Louise O’Leary, who serves as case manager for the Homelessness Prevention Program, said it has actually served a handful of college students, and currently counts as one of its clients a 20-year-old student at Schenectady County Community College. “She could be my daughter,” O’Leary said. The 20-year-old works two part-time jobs and is taking courses, but is also the oldest child in a large family that is unable to help her with rent or school expenses. “She can’t make ends meet,” she said.

Sue Jones, of the Capital City Rescue Mission in Albany, said it has been serving more college students — people taking courses at Hudson Valley Community College or the University at Albany, but who are unable to afford housing. “It’s trending toward younger people,” she said. But she said younger adults generally need the same things as the mission’s older clients, such as jobs and housing, and that the mission is prepared to assist them.

Not everyone is seeing an increase in younger adults and teens.

Ginny Stoliker at Shelters of Saratoga said that it is serving “a full house, all the time,” but that the average age is 35, and that there hasn’t been a noticeable increase in teens and younger adults.

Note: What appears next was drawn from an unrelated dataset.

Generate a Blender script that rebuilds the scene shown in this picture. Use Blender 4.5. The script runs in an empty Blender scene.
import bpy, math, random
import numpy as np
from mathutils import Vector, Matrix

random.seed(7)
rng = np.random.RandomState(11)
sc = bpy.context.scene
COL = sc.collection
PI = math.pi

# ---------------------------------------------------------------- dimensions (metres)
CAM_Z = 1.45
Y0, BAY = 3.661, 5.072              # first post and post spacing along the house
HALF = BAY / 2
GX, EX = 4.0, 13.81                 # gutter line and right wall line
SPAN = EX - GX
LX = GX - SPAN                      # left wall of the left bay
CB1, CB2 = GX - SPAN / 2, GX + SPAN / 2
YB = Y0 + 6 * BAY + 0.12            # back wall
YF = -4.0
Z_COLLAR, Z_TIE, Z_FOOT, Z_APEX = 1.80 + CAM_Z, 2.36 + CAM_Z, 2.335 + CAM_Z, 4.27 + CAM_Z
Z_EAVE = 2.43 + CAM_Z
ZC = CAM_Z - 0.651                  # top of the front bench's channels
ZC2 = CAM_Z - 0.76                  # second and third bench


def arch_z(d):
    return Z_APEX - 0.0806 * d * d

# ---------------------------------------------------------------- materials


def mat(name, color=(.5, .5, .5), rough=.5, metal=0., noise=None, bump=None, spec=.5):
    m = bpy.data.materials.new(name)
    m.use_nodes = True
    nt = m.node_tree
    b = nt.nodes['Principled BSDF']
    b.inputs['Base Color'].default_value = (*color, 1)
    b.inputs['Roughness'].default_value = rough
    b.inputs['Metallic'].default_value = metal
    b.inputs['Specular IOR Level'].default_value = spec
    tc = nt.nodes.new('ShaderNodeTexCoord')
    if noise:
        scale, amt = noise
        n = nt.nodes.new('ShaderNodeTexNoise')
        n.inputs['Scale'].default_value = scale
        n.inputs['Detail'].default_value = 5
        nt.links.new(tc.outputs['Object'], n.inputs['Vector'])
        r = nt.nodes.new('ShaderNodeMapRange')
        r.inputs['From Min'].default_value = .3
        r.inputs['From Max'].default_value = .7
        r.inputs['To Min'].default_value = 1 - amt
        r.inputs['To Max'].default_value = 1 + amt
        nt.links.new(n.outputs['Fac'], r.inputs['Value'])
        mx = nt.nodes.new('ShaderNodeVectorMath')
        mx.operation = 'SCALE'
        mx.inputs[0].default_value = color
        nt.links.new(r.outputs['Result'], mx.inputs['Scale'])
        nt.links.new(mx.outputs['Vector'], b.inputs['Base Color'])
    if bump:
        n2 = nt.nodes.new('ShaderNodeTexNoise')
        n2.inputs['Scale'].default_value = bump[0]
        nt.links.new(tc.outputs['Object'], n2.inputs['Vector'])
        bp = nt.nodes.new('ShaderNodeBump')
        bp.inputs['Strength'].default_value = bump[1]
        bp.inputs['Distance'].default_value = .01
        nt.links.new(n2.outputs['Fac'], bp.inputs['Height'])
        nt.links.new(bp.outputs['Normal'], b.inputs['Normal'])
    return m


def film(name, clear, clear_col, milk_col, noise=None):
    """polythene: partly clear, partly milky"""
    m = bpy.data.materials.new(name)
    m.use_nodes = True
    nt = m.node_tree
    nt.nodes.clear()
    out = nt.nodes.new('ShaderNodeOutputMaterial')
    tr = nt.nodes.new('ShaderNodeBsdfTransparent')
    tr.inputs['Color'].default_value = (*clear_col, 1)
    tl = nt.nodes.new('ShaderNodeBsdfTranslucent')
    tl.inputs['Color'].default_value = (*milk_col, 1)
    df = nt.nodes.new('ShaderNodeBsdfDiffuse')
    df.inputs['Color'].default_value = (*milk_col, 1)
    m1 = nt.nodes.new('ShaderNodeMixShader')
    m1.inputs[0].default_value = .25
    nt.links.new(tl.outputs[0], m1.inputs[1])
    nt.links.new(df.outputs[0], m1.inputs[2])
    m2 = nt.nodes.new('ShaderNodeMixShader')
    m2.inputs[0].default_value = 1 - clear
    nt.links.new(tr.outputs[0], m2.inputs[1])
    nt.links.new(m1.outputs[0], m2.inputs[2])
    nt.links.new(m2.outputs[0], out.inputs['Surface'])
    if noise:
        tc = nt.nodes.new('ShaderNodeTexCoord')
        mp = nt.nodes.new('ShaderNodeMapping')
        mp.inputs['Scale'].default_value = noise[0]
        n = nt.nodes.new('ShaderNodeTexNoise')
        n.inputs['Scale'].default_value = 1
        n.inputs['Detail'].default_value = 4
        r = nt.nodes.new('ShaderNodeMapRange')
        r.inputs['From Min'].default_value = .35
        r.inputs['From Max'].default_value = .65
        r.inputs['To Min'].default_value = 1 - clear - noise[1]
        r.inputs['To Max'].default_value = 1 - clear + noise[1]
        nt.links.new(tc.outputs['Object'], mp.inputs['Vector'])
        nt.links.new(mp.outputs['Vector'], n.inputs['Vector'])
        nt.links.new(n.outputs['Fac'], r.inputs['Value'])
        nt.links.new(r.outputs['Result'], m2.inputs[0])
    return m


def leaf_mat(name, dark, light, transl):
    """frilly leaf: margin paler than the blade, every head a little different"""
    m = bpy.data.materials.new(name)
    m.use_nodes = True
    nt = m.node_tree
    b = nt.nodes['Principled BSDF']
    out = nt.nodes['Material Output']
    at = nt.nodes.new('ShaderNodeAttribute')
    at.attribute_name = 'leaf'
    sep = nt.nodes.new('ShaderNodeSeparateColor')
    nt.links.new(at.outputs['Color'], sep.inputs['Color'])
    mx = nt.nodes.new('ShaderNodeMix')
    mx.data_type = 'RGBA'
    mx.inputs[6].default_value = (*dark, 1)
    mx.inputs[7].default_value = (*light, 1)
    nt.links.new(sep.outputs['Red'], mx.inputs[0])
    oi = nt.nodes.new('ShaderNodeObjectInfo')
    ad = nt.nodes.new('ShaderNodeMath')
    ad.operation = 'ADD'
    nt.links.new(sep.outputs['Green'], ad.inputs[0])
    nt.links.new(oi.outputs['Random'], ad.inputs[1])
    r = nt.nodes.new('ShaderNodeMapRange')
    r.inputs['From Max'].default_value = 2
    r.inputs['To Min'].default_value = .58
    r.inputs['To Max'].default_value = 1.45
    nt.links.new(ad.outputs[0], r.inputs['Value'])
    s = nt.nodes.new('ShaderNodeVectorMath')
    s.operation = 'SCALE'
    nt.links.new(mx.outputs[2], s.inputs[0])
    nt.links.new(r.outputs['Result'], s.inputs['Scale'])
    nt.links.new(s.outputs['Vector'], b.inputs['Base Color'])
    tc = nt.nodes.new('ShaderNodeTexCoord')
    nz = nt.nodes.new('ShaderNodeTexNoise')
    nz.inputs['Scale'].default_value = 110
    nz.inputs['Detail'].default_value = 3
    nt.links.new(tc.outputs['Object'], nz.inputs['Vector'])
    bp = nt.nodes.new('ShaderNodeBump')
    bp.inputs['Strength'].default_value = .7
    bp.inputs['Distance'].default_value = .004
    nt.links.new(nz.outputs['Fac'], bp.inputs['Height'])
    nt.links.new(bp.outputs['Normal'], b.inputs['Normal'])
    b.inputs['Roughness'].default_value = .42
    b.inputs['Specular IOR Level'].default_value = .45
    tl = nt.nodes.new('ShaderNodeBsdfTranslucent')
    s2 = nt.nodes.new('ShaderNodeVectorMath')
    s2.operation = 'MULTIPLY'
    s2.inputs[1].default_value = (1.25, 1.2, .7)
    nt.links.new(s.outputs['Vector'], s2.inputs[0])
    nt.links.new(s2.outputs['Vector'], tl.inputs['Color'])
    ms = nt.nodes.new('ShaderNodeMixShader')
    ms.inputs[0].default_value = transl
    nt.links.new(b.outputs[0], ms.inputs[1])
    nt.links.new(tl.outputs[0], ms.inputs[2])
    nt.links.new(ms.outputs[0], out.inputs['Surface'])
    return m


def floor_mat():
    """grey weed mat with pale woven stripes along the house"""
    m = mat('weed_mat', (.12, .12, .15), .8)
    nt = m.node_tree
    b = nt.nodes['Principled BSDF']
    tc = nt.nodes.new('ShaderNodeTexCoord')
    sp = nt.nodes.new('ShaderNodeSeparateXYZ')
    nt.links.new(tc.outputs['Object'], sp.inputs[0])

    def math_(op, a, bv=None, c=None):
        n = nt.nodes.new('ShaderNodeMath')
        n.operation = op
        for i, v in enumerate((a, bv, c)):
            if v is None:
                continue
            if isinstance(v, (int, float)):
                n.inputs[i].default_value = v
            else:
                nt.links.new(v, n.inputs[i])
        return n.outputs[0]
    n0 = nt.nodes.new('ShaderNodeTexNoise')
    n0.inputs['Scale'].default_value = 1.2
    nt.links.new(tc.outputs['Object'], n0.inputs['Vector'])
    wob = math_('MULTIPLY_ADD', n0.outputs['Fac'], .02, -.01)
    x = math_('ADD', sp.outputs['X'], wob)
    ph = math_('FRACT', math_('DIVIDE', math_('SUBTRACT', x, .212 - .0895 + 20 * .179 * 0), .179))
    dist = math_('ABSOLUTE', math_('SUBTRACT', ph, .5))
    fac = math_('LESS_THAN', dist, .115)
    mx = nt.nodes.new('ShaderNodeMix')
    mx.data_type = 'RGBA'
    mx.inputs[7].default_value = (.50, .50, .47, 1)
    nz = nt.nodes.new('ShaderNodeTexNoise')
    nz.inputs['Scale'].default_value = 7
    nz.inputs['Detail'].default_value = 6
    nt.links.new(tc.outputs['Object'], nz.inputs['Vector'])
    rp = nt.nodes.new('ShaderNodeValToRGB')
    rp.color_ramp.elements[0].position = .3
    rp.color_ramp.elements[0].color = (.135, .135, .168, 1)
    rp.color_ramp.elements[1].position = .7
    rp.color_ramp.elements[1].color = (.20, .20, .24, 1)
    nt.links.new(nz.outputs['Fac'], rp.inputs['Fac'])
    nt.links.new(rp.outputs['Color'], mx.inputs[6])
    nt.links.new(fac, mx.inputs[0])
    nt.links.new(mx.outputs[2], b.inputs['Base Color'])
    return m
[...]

Chris Parsons runs the City Mission’s long-term housing program for women, called the Family Life Center. She said there are 13 women currently living there and that five of them are under 25, and have children.

“We’re really talking about teenage moms,” Parsons said. “With the whole economic situation, if you’re a teenage mom without skills, and you’re unemployed or down on your luck, it can be kind of hard to juggle all that.”

Parsons said the Family Life Center has typically served women older than 25, but is now seeing more teens and women in their early 20s. In the past, these teens and younger adults weren’t all that interested in enrolling in the long-term program. But now “they’re coming and they’re staying,” she said. “They’re looking for more than shelter. They want something that will help them obtain skills and housing.”

Saccocio said young adults and teenagers have different needs than older adults.

“If you’re getting an 18- or 19-year-old, they probably haven’t graduated high school,” he said. “They probably don’t have a good work history. They need more resource building. They need more life skills.”